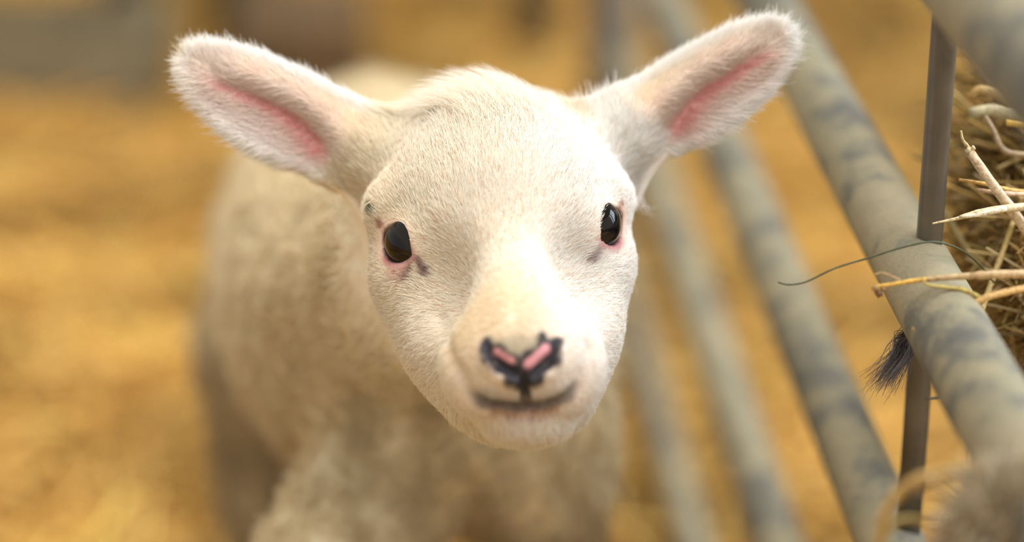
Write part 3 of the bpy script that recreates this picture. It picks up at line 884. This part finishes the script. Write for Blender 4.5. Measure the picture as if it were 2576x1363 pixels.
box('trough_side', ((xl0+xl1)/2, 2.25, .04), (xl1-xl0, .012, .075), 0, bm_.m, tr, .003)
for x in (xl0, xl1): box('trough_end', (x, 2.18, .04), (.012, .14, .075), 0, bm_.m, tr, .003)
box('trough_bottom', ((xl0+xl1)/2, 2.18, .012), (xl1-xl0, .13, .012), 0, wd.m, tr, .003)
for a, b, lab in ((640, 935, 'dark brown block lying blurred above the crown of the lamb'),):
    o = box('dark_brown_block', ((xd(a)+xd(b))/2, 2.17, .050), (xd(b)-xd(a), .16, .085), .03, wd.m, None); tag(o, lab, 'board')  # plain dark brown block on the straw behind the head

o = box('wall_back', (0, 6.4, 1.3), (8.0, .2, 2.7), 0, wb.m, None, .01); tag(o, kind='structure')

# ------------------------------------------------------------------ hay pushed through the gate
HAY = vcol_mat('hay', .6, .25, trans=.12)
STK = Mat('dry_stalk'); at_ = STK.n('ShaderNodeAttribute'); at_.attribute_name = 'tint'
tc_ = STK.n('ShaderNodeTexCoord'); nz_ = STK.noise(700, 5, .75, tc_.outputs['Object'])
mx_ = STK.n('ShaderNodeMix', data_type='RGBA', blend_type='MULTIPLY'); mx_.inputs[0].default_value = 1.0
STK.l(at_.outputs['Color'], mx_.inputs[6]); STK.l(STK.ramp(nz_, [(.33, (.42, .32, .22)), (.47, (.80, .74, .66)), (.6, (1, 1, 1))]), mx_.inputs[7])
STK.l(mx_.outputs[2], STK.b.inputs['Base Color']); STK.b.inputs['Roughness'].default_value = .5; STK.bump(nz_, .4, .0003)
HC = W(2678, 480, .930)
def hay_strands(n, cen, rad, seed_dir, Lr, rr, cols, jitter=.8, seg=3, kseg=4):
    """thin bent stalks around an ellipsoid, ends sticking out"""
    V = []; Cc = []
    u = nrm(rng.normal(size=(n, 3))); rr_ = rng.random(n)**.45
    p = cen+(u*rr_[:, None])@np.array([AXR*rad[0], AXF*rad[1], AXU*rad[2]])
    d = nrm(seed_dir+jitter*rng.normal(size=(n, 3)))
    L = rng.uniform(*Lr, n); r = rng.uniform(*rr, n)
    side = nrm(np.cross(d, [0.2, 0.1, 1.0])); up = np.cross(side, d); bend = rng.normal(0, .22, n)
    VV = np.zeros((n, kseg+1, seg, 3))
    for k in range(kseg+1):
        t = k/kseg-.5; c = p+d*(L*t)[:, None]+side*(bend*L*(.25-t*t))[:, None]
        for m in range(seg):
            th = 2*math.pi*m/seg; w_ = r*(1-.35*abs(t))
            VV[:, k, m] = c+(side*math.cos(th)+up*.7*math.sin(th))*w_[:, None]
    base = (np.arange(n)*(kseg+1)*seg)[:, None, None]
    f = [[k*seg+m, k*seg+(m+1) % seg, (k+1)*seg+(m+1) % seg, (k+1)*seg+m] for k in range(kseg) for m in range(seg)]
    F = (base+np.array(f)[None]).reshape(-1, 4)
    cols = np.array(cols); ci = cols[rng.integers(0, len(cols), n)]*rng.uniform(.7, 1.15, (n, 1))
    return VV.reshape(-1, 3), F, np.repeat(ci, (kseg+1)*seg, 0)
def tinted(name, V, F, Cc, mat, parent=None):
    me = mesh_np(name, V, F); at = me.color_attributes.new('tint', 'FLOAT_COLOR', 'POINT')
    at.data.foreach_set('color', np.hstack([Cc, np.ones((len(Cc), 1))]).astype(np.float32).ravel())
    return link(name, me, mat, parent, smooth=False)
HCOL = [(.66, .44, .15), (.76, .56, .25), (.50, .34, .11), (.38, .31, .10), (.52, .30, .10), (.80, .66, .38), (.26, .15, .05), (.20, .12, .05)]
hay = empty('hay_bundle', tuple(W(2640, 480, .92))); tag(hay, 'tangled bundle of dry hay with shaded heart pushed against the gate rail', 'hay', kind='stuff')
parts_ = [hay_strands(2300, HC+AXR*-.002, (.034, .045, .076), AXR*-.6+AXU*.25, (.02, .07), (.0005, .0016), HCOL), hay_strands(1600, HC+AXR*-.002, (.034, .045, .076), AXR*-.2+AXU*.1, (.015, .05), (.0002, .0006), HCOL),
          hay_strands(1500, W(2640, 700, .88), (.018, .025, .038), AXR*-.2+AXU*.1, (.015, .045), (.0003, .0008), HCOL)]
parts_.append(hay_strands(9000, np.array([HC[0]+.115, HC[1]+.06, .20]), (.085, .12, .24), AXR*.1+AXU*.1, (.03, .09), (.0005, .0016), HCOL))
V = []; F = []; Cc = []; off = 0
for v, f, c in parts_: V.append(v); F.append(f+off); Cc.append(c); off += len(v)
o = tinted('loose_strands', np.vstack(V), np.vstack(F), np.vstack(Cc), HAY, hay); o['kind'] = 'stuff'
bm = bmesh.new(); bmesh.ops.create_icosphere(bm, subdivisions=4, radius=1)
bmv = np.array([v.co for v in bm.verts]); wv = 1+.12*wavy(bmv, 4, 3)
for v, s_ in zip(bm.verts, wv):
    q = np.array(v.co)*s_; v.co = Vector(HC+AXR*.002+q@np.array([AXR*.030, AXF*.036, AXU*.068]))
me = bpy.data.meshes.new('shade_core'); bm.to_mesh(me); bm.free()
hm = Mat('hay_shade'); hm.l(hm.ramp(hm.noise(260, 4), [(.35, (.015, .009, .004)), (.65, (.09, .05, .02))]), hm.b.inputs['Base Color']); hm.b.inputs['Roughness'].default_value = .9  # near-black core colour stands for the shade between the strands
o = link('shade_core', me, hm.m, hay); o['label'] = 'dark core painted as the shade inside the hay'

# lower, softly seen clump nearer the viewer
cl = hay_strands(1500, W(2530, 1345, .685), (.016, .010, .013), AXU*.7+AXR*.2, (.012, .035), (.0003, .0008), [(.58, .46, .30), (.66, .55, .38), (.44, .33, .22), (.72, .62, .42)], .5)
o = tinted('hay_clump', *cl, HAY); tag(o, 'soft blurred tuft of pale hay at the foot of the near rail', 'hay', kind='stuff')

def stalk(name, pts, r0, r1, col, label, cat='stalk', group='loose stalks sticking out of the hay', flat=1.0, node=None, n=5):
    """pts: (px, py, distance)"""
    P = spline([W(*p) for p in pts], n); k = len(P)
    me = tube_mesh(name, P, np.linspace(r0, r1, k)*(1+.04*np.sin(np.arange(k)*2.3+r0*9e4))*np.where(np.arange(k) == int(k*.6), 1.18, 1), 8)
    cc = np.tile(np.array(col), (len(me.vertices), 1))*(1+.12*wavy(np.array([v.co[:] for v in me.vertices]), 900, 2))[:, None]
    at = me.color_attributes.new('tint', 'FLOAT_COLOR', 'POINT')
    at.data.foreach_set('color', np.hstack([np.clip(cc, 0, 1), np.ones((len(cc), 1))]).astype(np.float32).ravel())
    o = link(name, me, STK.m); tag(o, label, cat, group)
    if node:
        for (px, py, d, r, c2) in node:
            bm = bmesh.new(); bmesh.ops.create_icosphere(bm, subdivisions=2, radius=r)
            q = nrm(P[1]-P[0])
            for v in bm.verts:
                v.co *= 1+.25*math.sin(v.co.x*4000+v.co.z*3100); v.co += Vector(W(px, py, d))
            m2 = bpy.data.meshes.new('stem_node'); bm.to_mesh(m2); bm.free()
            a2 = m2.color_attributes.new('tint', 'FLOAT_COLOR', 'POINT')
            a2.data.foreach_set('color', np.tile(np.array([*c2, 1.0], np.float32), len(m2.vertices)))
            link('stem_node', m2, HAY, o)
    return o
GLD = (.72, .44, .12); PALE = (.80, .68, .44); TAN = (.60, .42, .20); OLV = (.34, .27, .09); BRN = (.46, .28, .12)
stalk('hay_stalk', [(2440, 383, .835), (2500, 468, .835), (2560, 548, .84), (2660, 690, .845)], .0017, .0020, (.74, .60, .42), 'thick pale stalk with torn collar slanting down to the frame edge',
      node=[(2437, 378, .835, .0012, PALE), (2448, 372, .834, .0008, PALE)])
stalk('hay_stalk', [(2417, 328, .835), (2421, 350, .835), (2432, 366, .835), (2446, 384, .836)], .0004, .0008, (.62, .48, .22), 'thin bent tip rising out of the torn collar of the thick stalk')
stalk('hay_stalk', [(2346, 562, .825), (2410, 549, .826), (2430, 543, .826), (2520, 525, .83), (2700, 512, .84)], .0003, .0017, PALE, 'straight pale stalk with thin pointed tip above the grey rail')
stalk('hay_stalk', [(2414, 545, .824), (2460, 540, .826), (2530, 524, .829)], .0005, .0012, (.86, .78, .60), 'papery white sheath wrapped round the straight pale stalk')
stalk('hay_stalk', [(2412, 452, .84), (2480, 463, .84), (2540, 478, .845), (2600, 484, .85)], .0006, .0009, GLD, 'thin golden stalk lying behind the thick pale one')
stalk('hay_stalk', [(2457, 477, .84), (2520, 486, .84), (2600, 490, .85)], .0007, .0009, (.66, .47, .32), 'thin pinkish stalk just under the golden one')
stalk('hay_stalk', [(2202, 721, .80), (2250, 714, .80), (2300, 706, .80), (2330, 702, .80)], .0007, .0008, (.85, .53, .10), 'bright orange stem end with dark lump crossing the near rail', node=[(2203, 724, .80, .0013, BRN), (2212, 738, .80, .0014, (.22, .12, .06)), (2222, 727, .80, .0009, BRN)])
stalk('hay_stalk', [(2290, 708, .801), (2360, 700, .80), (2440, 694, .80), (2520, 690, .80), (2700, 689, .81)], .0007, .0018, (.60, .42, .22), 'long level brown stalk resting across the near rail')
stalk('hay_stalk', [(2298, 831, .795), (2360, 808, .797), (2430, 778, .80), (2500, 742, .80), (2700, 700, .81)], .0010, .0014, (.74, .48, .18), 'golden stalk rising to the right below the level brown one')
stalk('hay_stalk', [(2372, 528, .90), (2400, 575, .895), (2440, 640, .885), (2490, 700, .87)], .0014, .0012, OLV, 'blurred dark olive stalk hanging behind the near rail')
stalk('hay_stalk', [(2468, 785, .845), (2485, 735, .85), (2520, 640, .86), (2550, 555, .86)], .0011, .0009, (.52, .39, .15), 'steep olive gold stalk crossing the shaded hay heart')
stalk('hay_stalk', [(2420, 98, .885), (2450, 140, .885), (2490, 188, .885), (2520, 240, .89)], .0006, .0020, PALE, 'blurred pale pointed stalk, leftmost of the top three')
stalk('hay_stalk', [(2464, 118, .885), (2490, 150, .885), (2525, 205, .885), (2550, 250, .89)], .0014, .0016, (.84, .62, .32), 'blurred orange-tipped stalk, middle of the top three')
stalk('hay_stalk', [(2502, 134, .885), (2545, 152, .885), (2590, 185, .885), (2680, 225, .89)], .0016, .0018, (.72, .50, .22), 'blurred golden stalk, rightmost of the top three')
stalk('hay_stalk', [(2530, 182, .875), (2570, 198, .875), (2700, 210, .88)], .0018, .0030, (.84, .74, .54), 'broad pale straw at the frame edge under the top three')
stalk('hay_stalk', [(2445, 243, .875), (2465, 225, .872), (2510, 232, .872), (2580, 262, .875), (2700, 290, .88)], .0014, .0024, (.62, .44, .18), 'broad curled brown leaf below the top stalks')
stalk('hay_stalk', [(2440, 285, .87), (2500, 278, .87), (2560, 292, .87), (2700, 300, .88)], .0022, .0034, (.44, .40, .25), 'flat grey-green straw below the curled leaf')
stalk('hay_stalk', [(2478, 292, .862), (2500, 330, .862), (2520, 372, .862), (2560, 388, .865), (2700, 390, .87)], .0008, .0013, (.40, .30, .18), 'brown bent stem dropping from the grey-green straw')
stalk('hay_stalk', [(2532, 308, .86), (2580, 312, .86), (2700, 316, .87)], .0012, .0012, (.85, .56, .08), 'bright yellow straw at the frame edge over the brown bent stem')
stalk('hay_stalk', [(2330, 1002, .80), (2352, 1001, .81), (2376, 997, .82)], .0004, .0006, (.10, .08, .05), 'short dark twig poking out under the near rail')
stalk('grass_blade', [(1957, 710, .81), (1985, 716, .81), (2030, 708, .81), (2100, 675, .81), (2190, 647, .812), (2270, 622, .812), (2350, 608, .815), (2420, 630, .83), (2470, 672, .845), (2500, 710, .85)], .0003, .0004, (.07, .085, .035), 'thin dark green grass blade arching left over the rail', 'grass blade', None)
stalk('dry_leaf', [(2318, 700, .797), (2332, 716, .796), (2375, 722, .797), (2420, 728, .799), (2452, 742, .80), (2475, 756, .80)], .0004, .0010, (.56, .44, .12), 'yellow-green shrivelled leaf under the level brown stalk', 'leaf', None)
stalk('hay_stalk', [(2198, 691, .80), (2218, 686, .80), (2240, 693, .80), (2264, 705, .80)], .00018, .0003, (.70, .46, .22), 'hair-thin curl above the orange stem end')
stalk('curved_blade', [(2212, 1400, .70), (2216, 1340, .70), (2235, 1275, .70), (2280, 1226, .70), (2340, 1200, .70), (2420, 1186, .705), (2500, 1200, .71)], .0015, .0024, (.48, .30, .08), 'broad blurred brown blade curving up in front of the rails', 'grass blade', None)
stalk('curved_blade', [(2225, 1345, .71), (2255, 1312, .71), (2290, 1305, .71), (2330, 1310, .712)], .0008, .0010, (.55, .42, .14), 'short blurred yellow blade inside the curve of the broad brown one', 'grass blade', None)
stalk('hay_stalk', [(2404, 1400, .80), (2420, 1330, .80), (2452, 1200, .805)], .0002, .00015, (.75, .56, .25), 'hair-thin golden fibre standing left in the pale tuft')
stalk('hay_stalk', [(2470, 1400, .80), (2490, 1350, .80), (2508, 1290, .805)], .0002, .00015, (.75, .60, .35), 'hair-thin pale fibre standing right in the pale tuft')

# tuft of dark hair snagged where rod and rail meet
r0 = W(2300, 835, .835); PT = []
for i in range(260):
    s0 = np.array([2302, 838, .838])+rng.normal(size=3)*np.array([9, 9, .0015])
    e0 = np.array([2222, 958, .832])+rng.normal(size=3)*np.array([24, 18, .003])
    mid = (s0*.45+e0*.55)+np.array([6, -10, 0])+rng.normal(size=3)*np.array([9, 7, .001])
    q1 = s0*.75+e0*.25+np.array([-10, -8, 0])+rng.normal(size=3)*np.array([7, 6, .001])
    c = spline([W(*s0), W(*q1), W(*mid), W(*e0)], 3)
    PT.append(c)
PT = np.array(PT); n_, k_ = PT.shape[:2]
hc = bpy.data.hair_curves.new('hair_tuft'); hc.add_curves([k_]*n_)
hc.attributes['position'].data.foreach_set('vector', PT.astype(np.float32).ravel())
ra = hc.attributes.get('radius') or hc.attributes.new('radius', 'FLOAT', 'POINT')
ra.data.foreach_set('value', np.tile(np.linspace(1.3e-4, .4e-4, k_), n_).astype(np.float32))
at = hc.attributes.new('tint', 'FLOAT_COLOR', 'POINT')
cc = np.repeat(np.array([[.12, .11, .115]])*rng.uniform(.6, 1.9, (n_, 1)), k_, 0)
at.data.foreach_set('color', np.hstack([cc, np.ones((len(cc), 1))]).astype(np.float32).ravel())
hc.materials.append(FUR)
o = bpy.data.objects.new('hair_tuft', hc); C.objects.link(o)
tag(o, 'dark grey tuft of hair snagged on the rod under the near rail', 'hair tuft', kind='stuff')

* * *

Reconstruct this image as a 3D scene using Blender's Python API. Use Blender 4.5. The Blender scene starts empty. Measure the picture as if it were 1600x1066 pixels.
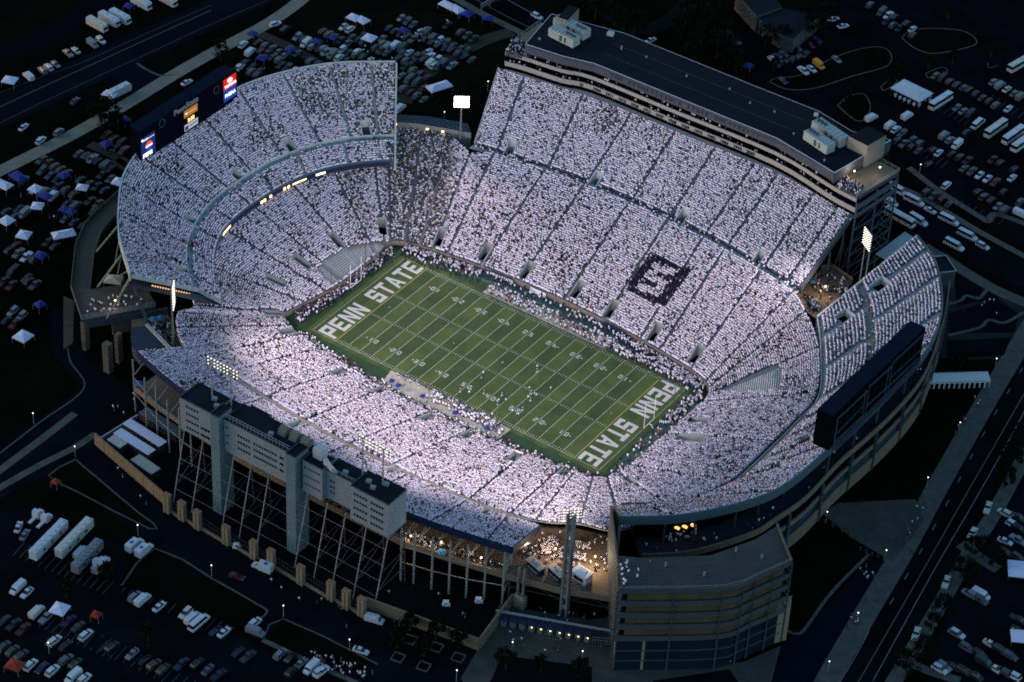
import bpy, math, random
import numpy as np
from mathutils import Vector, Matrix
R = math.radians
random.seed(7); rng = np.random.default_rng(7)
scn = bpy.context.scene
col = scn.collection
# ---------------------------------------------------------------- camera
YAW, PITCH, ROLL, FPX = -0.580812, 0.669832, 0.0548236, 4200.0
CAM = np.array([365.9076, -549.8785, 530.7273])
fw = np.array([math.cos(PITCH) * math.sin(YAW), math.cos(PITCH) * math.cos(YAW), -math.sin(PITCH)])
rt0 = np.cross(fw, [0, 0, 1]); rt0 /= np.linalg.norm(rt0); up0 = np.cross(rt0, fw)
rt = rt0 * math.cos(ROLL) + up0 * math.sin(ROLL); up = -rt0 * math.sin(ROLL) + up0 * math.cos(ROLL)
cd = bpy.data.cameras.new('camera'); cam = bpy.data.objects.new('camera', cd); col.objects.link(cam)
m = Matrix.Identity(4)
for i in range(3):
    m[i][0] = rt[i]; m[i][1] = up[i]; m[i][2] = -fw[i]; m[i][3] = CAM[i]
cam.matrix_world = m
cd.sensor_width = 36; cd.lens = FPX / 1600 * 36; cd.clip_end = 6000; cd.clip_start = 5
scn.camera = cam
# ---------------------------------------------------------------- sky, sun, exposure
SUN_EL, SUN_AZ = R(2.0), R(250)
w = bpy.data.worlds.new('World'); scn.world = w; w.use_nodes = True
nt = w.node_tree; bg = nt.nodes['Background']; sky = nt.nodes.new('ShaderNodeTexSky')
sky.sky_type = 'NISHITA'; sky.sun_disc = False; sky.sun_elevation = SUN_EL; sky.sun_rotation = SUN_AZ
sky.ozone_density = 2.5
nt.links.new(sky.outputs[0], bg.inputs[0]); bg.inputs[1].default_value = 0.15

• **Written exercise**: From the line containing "bmv = np.array([v.co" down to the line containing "o = tinted('hay_clump', *cl, HAY);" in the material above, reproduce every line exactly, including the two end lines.

• **The result**:
bmv = np.array([v.co for v in bm.verts]); wv = 1+.12*wavy(bmv, 4, 3)
for v, s_ in zip(bm.verts, wv):
    q = np.array(v.co)*s_; v.co = Vector(HC+AXR*.002+q@np.array([AXR*.030, AXF*.036, AXU*.068]))
me = bpy.data.meshes.new('shade_core'); bm.to_mesh(me); bm.free()
hm = Mat('hay_shade'); hm.l(hm.ramp(hm.noise(260, 4), [(.35, (.015, .009, .004)), (.65, (.09, .05, .02))]), hm.b.inputs['Base Color']); hm.b.inputs['Roughness'].default_value = .9  # near-black core colour stands for the shade between the strands
o = link('shade_core', me, hm.m, hay); o['label'] = 'dark core painted as the shade inside the hay'

# lower, softly seen clump nearer the viewer
cl = hay_strands(1500, W(2530, 1345, .685), (.016, .010, .013), AXU*.7+AXR*.2, (.012, .035), (.0003, .0008), [(.58, .46, .30), (.66, .55, .38), (.44, .33, .22), (.72, .62, .42)], .5)
o = tinted('hay_clump', *cl, HAY); tag(o, 'soft blurred tuft of pale hay at the foot of the near rail', 'hay', kind='stuff')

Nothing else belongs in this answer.